Wed, Sep 25, 2013 - Page 3 News List

Jiang, lawmakers in another stalemate

NO APOLOGY:Premier Jiang Yi-huah denied ever saying in interviews that the Executive Yuan was ready to face a legislature without Wang Jin-pyng

By Shih Hsiu-chuan  /  Staff reporter

Council for Economic Planning and Development Minister Kuan Chung-ming stretches in the chamber of the legislature in Taipei yesterday as opposition lawmakers block a report by Premier Jiang Yi-huah.

Photo: CNA

Premier Jiang Yi-huah (江宜樺) again failed to deliver his policy address in the legislature yesterday as opposition lawmakers continued to block him from taking the podium, demanding that he apologize for what they said was his role in the ongoing political turmoil.

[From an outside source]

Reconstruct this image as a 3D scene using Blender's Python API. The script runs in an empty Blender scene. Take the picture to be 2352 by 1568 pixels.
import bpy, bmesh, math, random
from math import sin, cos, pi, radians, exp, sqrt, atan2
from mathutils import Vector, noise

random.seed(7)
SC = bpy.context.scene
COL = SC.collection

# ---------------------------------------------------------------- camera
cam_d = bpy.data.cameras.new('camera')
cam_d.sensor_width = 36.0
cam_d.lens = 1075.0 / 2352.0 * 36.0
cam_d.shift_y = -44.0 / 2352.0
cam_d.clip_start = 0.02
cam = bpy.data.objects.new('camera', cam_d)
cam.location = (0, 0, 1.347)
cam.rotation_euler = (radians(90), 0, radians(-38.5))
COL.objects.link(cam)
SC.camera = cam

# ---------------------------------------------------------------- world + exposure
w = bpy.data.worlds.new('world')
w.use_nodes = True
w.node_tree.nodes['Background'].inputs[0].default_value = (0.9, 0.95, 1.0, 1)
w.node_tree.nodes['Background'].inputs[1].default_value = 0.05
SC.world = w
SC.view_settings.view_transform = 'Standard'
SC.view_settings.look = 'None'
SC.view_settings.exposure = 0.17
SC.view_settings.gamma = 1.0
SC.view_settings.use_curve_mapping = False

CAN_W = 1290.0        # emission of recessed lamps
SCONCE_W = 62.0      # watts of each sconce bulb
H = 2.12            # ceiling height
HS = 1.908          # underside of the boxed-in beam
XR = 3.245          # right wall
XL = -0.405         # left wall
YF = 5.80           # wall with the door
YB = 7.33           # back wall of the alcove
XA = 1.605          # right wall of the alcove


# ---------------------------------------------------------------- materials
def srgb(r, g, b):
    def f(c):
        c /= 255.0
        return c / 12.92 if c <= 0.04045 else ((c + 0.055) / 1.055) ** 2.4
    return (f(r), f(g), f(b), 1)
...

At the heart of the matter were the interviews Jiang granted to the Chinese-language United Daily Evening News and the state-owned Central News Agency on Sept. 9, which the opposition described as a plan by President Ma Ying-jeou’s (馬英九) administration to oust Legislative Speaker Wang Jin-pyng (王金平).

The opposition, led by the Democratic Progressive Party (DPP), demanded that Jiang apologize for what he had said about the legislature and Wang in the interviews before they would let him present his policy report.

Jiang refused.

Before heading to the legislature early yesterday morning, Jiang told reporters that the reason the DPP was demanding he apologize was “unjustified” because he had never said in the interviews that “the Executive Yuan is prepared to face a legislature without Speaker Wang” as the DPP has claimed.

Jiang maintained that the DPP was trying to force him to apologize for something he did not say and he expressed the hope that the Cabinet would be allowed to promote important administrative affairs as usual.

Negotiations were held on and off during the day by Wang to break the deadlock, while Jiang and 42 other officials waited in their chairs in the legislature — a repetition of what happened on Tuesday last week, the opening day of the new legislative session.

The Executive Yuan and the DPP both have the two interviews of Jiang transcribed and compared the two versions during the negotiations, but they remained divided on their interpretations of Jiang’s remarks.

At one point at about 3:20pm, Wang announced that Jiang was invited to deliver his policy address, but Jiang did not stand up because opposition lawmakers had already surrounded his seat and blocked his way.

Opposition lawmakers shouted that Jiang should step down if he refused to apologize, while Chinese Nationalist Party (KMT) lawmakers, on the other side of the floor, shouted back that Jiang was constitutionally bound to present his policy report at the beginning of the legislative session.

At 6pm, Deputy Speaker Hung Shiu-chu (洪秀柱) announced that the meeting was dismissed.

Jiang collected his stuff immediately and walked out of the legisalture while DPP lawmakers shouted: “No apology. You can only resign.”

According to Article 16 of the Act Governing the Legislative Yuan’s Power (立法院職權行使法), the premier is required to present his policy address to the legislature in the second session of the year by the end of September.

The DPP caucus has made it clear that in addition to an apology from Jiang, it wants the Supreme Prosecutors’ Office’s Special Investigation Division — which played a key role in monitoring conversations between Wang and DPP caucus whip Ker Chien-ming (柯建銘) — to be closed for good, and that a committee to monitor wiretapping practices and review illegal wiretapping of lawmakers should be established.